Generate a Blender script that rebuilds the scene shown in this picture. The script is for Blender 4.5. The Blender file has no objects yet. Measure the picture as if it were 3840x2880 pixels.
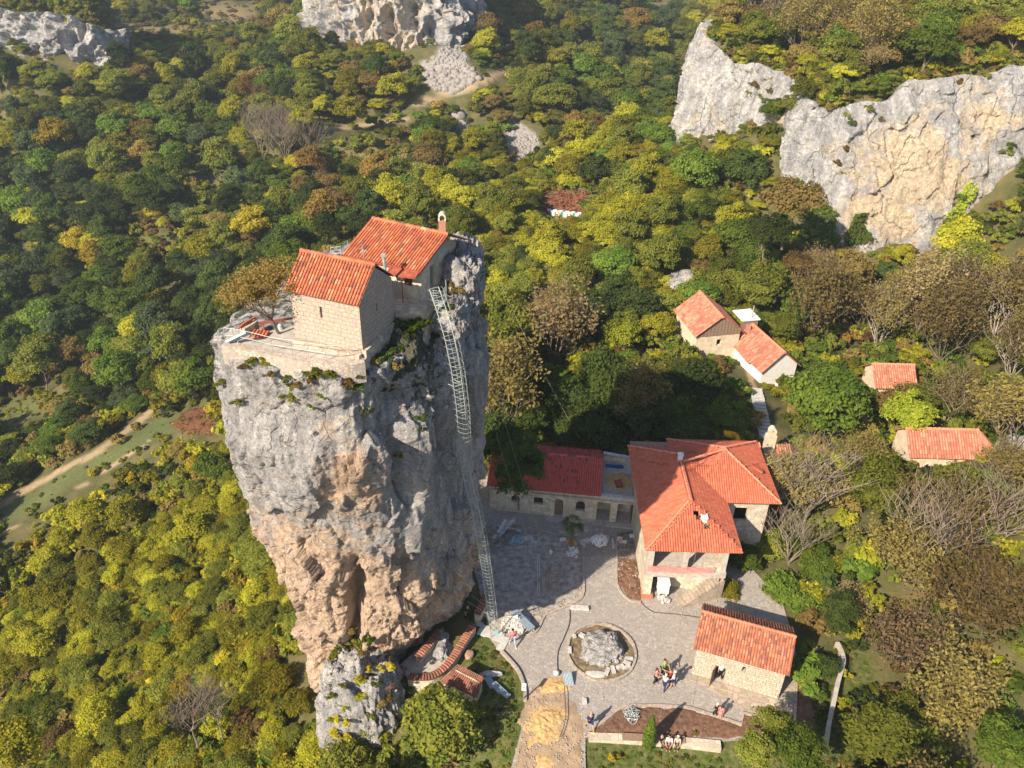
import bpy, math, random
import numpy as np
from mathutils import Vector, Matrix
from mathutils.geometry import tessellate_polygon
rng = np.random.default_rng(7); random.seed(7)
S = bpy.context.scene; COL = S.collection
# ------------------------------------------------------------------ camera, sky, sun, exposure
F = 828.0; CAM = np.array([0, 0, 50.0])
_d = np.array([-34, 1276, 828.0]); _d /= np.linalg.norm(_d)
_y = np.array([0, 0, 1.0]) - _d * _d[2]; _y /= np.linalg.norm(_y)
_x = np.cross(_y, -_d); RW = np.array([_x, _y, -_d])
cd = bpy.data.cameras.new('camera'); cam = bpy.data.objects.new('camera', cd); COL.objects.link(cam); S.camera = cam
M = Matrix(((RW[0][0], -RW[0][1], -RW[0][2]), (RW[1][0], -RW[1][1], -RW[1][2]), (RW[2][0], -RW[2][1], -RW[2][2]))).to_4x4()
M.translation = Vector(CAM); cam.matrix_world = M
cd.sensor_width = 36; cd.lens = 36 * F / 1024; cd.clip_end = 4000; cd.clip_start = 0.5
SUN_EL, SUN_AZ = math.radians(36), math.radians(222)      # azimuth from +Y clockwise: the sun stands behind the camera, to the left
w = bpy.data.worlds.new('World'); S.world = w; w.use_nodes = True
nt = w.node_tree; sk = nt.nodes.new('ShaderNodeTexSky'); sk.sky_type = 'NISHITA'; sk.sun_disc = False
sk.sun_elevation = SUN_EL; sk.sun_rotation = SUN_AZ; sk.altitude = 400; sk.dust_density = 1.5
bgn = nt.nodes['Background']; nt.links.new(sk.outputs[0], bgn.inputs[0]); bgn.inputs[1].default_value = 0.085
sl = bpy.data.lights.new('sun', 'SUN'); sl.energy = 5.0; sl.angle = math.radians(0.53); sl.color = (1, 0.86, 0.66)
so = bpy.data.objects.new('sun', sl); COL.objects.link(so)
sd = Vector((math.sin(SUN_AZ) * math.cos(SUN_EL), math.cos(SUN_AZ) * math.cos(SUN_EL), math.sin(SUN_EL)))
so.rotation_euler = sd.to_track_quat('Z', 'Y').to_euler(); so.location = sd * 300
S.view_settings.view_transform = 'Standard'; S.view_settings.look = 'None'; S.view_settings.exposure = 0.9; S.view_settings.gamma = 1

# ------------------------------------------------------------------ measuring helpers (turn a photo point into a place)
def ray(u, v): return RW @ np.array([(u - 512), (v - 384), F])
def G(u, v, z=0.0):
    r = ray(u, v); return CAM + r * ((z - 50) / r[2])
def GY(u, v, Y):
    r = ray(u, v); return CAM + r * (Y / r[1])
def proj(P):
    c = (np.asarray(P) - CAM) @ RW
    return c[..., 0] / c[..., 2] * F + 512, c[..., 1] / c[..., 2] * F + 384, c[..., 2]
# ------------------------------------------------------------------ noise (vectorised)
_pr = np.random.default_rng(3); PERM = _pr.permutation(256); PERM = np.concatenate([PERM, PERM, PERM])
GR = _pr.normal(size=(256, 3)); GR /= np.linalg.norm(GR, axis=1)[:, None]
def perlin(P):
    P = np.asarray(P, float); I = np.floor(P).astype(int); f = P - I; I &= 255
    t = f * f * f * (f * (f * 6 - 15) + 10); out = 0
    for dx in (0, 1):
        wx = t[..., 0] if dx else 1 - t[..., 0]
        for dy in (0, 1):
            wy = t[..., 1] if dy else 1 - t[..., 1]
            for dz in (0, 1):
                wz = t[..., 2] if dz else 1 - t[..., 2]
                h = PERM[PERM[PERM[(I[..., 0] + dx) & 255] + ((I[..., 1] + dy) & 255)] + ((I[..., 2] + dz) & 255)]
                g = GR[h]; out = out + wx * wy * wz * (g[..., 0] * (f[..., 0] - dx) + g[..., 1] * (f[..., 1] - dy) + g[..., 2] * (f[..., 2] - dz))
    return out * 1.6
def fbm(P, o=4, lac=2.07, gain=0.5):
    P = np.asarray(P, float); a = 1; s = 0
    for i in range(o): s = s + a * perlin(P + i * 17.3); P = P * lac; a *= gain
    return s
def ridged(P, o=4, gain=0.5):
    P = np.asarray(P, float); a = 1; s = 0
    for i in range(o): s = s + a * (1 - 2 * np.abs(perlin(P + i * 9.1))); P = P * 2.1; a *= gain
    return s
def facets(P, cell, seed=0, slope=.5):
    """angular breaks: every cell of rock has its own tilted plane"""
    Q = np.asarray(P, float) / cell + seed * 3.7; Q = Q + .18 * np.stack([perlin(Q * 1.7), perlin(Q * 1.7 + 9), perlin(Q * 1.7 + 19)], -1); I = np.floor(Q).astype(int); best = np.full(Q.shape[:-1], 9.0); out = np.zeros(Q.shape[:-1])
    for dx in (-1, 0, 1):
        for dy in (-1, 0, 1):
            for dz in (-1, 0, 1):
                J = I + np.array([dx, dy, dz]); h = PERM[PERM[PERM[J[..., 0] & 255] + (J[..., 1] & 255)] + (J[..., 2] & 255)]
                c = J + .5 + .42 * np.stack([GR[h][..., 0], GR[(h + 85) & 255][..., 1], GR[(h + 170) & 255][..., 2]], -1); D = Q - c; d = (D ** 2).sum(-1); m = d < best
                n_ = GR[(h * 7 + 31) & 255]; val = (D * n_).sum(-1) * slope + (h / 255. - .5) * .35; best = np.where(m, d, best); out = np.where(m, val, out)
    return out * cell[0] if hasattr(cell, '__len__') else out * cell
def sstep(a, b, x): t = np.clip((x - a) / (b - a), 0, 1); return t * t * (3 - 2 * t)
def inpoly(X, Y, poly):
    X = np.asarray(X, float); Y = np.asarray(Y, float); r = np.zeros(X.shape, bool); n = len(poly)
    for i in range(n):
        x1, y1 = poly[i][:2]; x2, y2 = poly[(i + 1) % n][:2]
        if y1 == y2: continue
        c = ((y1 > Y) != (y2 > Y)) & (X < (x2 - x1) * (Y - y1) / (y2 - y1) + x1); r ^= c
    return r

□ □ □

What you have to do
Report only how many lines in the listing contain the string "scene".

Completed task
2